● **AIM OF THE TASK**: Your task is to repeat all of the material exactly.

* begin *

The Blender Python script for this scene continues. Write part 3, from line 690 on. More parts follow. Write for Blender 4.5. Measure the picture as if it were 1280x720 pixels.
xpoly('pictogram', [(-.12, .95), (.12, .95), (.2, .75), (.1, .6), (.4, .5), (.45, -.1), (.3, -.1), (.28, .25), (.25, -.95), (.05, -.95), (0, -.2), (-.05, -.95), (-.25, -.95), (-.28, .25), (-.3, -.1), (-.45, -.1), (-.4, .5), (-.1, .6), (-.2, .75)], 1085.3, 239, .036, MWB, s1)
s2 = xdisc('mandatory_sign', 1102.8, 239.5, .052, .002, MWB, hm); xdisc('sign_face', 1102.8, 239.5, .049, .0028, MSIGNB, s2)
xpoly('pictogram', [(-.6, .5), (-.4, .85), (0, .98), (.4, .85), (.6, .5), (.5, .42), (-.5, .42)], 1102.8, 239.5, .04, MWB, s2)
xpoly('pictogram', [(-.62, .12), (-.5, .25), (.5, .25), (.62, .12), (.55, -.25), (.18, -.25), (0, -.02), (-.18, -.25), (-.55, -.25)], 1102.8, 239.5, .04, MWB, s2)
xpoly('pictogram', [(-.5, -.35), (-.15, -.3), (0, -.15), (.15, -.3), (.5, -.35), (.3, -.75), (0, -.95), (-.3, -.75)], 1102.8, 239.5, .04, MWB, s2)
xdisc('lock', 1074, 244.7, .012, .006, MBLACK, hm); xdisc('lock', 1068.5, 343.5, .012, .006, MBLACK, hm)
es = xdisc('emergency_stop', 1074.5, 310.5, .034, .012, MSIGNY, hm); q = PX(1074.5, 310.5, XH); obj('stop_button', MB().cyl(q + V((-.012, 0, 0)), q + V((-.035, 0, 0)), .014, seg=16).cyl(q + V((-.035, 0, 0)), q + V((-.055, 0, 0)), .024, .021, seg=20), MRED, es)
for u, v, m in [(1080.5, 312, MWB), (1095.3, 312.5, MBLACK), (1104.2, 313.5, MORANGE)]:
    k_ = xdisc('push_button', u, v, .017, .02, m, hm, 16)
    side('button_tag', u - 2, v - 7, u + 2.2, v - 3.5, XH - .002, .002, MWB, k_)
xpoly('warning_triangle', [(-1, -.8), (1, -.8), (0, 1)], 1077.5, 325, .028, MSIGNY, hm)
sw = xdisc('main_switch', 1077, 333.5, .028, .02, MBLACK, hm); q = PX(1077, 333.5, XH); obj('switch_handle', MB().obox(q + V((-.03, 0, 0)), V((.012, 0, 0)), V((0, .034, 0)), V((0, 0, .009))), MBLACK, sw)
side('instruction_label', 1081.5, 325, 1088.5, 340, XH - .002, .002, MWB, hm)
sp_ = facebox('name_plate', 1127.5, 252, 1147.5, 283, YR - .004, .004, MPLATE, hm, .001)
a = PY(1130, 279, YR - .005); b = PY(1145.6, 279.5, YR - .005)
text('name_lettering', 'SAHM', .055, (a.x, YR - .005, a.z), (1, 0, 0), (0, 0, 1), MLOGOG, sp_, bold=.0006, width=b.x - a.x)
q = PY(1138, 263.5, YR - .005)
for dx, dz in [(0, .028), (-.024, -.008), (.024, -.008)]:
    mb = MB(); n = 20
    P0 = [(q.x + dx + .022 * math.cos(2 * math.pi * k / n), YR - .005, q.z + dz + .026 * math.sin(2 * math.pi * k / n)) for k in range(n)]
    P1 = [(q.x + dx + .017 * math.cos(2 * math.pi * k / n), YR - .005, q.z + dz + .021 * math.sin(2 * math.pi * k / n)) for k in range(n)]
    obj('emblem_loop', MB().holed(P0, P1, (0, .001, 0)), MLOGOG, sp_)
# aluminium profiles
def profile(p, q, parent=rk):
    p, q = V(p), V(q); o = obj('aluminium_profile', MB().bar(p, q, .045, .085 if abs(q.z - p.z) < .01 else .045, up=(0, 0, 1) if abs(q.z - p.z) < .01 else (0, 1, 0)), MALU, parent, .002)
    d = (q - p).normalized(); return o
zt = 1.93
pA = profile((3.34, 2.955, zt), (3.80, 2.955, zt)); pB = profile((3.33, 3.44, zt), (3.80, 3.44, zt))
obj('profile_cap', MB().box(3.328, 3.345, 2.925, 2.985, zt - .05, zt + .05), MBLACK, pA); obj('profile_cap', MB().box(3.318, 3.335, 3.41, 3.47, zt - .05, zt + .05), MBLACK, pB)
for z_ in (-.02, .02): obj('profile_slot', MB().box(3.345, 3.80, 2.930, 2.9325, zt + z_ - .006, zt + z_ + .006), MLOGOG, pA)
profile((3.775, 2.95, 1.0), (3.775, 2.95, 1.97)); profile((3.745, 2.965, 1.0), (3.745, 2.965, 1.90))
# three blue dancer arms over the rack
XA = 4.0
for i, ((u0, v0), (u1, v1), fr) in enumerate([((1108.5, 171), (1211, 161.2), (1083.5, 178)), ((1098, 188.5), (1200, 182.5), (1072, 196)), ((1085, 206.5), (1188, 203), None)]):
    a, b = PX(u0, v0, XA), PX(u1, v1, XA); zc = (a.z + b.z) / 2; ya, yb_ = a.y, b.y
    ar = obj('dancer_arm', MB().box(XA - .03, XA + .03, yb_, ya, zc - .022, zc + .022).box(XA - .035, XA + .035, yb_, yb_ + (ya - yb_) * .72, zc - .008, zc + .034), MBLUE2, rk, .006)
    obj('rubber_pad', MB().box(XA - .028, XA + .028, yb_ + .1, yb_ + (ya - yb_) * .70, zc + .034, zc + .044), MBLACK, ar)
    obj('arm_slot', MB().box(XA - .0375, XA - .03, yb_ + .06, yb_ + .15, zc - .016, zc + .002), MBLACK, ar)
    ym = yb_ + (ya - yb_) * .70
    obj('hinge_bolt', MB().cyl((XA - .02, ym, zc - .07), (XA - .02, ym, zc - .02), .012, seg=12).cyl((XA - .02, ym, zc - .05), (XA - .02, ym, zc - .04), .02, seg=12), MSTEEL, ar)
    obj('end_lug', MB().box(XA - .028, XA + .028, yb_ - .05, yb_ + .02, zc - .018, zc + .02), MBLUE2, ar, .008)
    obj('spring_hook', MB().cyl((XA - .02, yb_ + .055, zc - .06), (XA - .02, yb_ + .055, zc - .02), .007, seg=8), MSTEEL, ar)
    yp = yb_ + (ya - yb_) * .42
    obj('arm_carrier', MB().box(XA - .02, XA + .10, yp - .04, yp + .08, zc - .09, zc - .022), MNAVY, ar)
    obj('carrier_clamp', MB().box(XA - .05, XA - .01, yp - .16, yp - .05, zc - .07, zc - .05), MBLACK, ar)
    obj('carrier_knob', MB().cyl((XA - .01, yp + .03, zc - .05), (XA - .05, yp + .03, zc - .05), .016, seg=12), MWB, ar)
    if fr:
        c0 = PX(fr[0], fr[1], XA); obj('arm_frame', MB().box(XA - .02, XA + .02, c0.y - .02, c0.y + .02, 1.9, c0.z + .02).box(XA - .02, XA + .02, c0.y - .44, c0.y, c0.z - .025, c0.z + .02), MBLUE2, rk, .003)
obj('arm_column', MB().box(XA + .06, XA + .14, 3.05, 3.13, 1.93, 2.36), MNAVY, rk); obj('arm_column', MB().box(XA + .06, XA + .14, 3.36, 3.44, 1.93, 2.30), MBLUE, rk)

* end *

● **ANSWER FOR THE TASK**:
The Blender Python script for this scene continues. Write part 3, from line 690 on. More parts follow. Write for Blender 4.5. Measure the picture as if it were 1280x720 pixels.
xpoly('pictogram', [(-.12, .95), (.12, .95), (.2, .75), (.1, .6), (.4, .5), (.45, -.1), (.3, -.1), (.28, .25), (.25, -.95), (.05, -.95), (0, -.2), (-.05, -.95), (-.25, -.95), (-.28, .25), (-.3, -.1), (-.45, -.1), (-.4, .5), (-.1, .6), (-.2, .75)], 1085.3, 239, .036, MWB, s1)
s2 = xdisc('mandatory_sign', 1102.8, 239.5, .052, .002, MWB, hm); xdisc('sign_face', 1102.8, 239.5, .049, .0028, MSIGNB, s2)
xpoly('pictogram', [(-.6, .5), (-.4, .85), (0, .98), (.4, .85), (.6, .5), (.5, .42), (-.5, .42)], 1102.8, 239.5, .04, MWB, s2)
xpoly('pictogram', [(-.62, .12), (-.5, .25), (.5, .25), (.62, .12), (.55, -.25), (.18, -.25), (0, -.02), (-.18, -.25), (-.55, -.25)], 1102.8, 239.5, .04, MWB, s2)
xpoly('pictogram', [(-.5, -.35), (-.15, -.3), (0, -.15), (.15, -.3), (.5, -.35), (.3, -.75), (0, -.95), (-.3, -.75)], 1102.8, 239.5, .04, MWB, s2)
xdisc('lock', 1074, 244.7, .012, .006, MBLACK, hm); xdisc('lock', 1068.5, 343.5, .012, .006, MBLACK, hm)
es = xdisc('emergency_stop', 1074.5, 310.5, .034, .012, MSIGNY, hm); q = PX(1074.5, 310.5, XH); obj('stop_button', MB().cyl(q + V((-.012, 0, 0)), q + V((-.035, 0, 0)), .014, seg=16).cyl(q + V((-.035, 0, 0)), q + V((-.055, 0, 0)), .024, .021, seg=20), MRED, es)
for u, v, m in [(1080.5, 312, MWB), (1095.3, 312.5, MBLACK), (1104.2, 313.5, MORANGE)]:
    k_ = xdisc('push_button', u, v, .017, .02, m, hm, 16)
    side('button_tag', u - 2, v - 7, u + 2.2, v - 3.5, XH - .002, .002, MWB, k_)
xpoly('warning_triangle', [(-1, -.8), (1, -.8), (0, 1)], 1077.5, 325, .028, MSIGNY, hm)
sw = xdisc('main_switch', 1077, 333.5, .028, .02, MBLACK, hm); q = PX(1077, 333.5, XH); obj('switch_handle', MB().obox(q + V((-.03, 0, 0)), V((.012, 0, 0)), V((0, .034, 0)), V((0, 0, .009))), MBLACK, sw)
side('instruction_label', 1081.5, 325, 1088.5, 340, XH - .002, .002, MWB, hm)
sp_ = facebox('name_plate', 1127.5, 252, 1147.5, 283, YR - .004, .004, MPLATE, hm, .001)
a = PY(1130, 279, YR - .005); b = PY(1145.6, 279.5, YR - .005)
text('name_lettering', 'SAHM', .055, (a.x, YR - .005, a.z), (1, 0, 0), (0, 0, 1), MLOGOG, sp_, bold=.0006, width=b.x - a.x)
q = PY(1138, 263.5, YR - .005)
for dx, dz in [(0, .028), (-.024, -.008), (.024, -.008)]:
    mb = MB(); n = 20
    P0 = [(q.x + dx + .022 * math.cos(2 * math.pi * k / n), YR - .005, q.z + dz + .026 * math.sin(2 * math.pi * k / n)) for k in range(n)]
    P1 = [(q.x + dx + .017 * math.cos(2 * math.pi * k / n), YR - .005, q.z + dz + .021 * math.sin(2 * math.pi * k / n)) for k in range(n)]
    obj('emblem_loop', MB().holed(P0, P1, (0, .001, 0)), MLOGOG, sp_)
# aluminium profiles
def profile(p, q, parent=rk):
    p, q = V(p), V(q); o = obj('aluminium_profile', MB().bar(p, q, .045, .085 if abs(q.z - p.z) < .01 else .045, up=(0, 0, 1) if abs(q.z - p.z) < .01 else (0, 1, 0)), MALU, parent, .002)
    d = (q - p).normalized(); return o
zt = 1.93
pA = profile((3.34, 2.955, zt), (3.80, 2.955, zt)); pB = profile((3.33, 3.44, zt), (3.80, 3.44, zt))
obj('profile_cap', MB().box(3.328, 3.345, 2.925, 2.985, zt - .05, zt + .05), MBLACK, pA); obj('profile_cap', MB().box(3.318, 3.335, 3.41, 3.47, zt - .05, zt + .05), MBLACK, pB)
for z_ in (-.02, .02): obj('profile_slot', MB().box(3.345, 3.80, 2.930, 2.9325, zt + z_ - .006, zt + z_ + .006), MLOGOG, pA)
profile((3.775, 2.95, 1.0), (3.775, 2.95, 1.97)); profile((3.745, 2.965, 1.0), (3.745, 2.965, 1.90))
# three blue dancer arms over the rack
XA = 4.0
for i, ((u0, v0), (u1, v1), fr) in enumerate([((1108.5, 171), (1211, 161.2), (1083.5, 178)), ((1098, 188.5), (1200, 182.5), (1072, 196)), ((1085, 206.5), (1188, 203), None)]):
    a, b = PX(u0, v0, XA), PX(u1, v1, XA); zc = (a.z + b.z) / 2; ya, yb_ = a.y, b.y
    ar = obj('dancer_arm', MB().box(XA - .03, XA + .03, yb_, ya, zc - .022, zc + .022).box(XA - .035, XA + .035, yb_, yb_ + (ya - yb_) * .72, zc - .008, zc + .034), MBLUE2, rk, .006)
    obj('rubber_pad', MB().box(XA - .028, XA + .028, yb_ + .1, yb_ + (ya - yb_) * .70, zc + .034, zc + .044), MBLACK, ar)
    obj('arm_slot', MB().box(XA - .0375, XA - .03, yb_ + .06, yb_ + .15, zc - .016, zc + .002), MBLACK, ar)
    ym = yb_ + (ya - yb_) * .70
    obj('hinge_bolt', MB().cyl((XA - .02, ym, zc - .07), (XA - .02, ym, zc - .02), .012, seg=12).cyl((XA - .02, ym, zc - .05), (XA - .02, ym, zc - .04), .02, seg=12), MSTEEL, ar)
    obj('end_lug', MB().box(XA - .028, XA + .028, yb_ - .05, yb_ + .02, zc - .018, zc + .02), MBLUE2, ar, .008)
    obj('spring_hook', MB().cyl((XA - .02, yb_ + .055, zc - .06), (XA - .02, yb_ + .055, zc - .02), .007, seg=8), MSTEEL, ar)
    yp = yb_ + (ya - yb_) * .42
    obj('arm_carrier', MB().box(XA - .02, XA + .10, yp - .04, yp + .08, zc - .09, zc - .022), MNAVY, ar)
    obj('carrier_clamp', MB().box(XA - .05, XA - .01, yp - .16, yp - .05, zc - .07, zc - .05), MBLACK, ar)
    obj('carrier_knob', MB().cyl((XA - .01, yp + .03, zc - .05), (XA - .05, yp + .03, zc - .05), .016, seg=12), MWB, ar)
    if fr:
        c0 = PX(fr[0], fr[1], XA); obj('arm_frame', MB().box(XA - .02, XA + .02, c0.y - .02, c0.y + .02, 1.9, c0.z + .02).box(XA - .02, XA + .02, c0.y - .44, c0.y, c0.z - .025, c0.z + .02), MBLUE2, rk, .003)
obj('arm_column', MB().box(XA + .06, XA + .14, 3.05, 3.13, 1.93, 2.36), MNAVY, rk); obj('arm_column', MB().box(XA + .06, XA + .14, 3.36, 3.44, 1.93, 2.30), MBLUE, rk)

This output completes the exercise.